Riesenaufregung herrscht nach dem „Krone“-Bericht um radioaktive Spitalsabfälle, die in bis zu 100 Atommüll-Fässern im Wiener Hafen illegal entsorgt wurden. Die tickenden Umweltbomben lagern weiter in einem altem Schiffscontainer, Staatsanwaltschaft und Landeskriminalamt Wien ermitteln.
Der spektakuläre Fund von radioaktiven Abfällen im Wiener Hafen sorgt gleichermaßen für Erstaunen und Empörung. Wie berichtet, werden nur wenige Meter vom Donaukanal entfernt Dutzende Fässer mit strahlendem Inhalt in einem rostigen Schiffscontainer gelagert.
Sicherheitsfirma gab Hinweis
Nach einem Hinweis einer renommierten Sicherheitsfirma nahmen Polizisten Freitagvormittag die Liegenschaft in der Freudenau genau unter die Lupe. Der Geigerzähler schlug an, es wurde eine schwache Strahlung angezeigt. Hinter einer einfachen weißen Tür entdeckten die Beamten die tickende Umweltbombe. Bei den Fässern dürfte es sich einerseits um medizinische Abfälle, andererseits um sogenannte Radionuklid-Generatoren handeln, die in der Nuklearmedizin eingesetzt werden. Sie sollen aus Polen eingeflogen und in Spitälern in Wien sowie Innsbruck eingesetzt worden sein.

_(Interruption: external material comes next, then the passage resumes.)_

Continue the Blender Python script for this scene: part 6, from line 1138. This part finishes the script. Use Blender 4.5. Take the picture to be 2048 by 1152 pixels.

Entsorgungskosten von bis zu 100.000 Euro
Nach der Verwendung sollten die Behältnisse an sich entweder ordnungsgemäß entsorgt oder wieder zu ihrem Ursprungsort in Polen zurückgebracht werden - ein alter Container ist für radioaktiven Müll wohl nicht die richtige Lagerstätte, wie auch Experten meinen (siehe Interview unten). Insider gehen davon aus, dass sich die zuständige Transportfirma auf diese Weise bis zu 100.000 Euro an Entsorgungskosten gespart haben könnte.

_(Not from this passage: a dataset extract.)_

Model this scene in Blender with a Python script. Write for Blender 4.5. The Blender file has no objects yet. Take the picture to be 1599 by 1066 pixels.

Freizeitsportler tummeln sich auf dem Treppelweg
Die Ermittlungen von Polizei und Staatsanwaltschaft laufen. Rund um besagten Container herrscht aber weitgehend Ruhe, wie ein Lokalaugenschein auch am Samstag zeigt. Weil für Mensch, Tier und Umwelt offenbar keine akute Gefahr ausgeht, haben es die Behörden mit dem Abtransport nicht gerade eilig. Und so spazieren und radeln weiterhin viele unbehelligt am radioaktiven Müll im Wiener Hafen vorbei. Die Räumung des Containers ist erst für kommende Woche angesetzt.
„Es gibt klare Regeln“
Roman Beyerknecht, Chef der Nuclear Engineering in Seibersdorf, spricht im „Krone“-Interview über den Fund.
„Krone“: Herr Beyerknecht, Sie können als Experte zum aktuellen Stand der Ermittlungen nur eine Ferndiagnose abgeben. Ein alter Schiffscontainer ist aber wohl nicht der richtige Ort, um radioaktiven Abfall zu lagern.
Roman Beyerknecht: Natürlich nicht. Es gibt in Österreich klar geregelte Abläufe und Vorgänge, wie mit solchen Stoffen umzugehen ist.
Sollten die Fässer nicht eigentlich bei Ihnen landen?
Nuclear Engineering Seibersdorf ist die einzige Stelle in Österreich, die für die Entsorgung von radioaktiven Abfällen zuständig und autorisiert ist. Das ist sogar in der Strahlenschutzverordnung so geregelt.
Was passiert jetzt mit dem brisanten Fund aus Wien?
Die Fässer sind nach Seibersdorf zu verbringen und müssen analysiert werden. Denn ob eine lückenlose Dokumentation vorhanden ist, ist zu bezweifeln.
Welche Gefahr geht von solchen Ablagerungen aus?
Das ist schwer zu beurteilen, weil ich die Situation vor Ort nicht kenne. Die Polizei wird aber abgeklärt haben, dass keine Gefahr im Verzug ist. Ich gehe davon aus, dass wir die Fässer im Laufe der kommenden Woche zugestellt bekommen, dann startet die Analyse.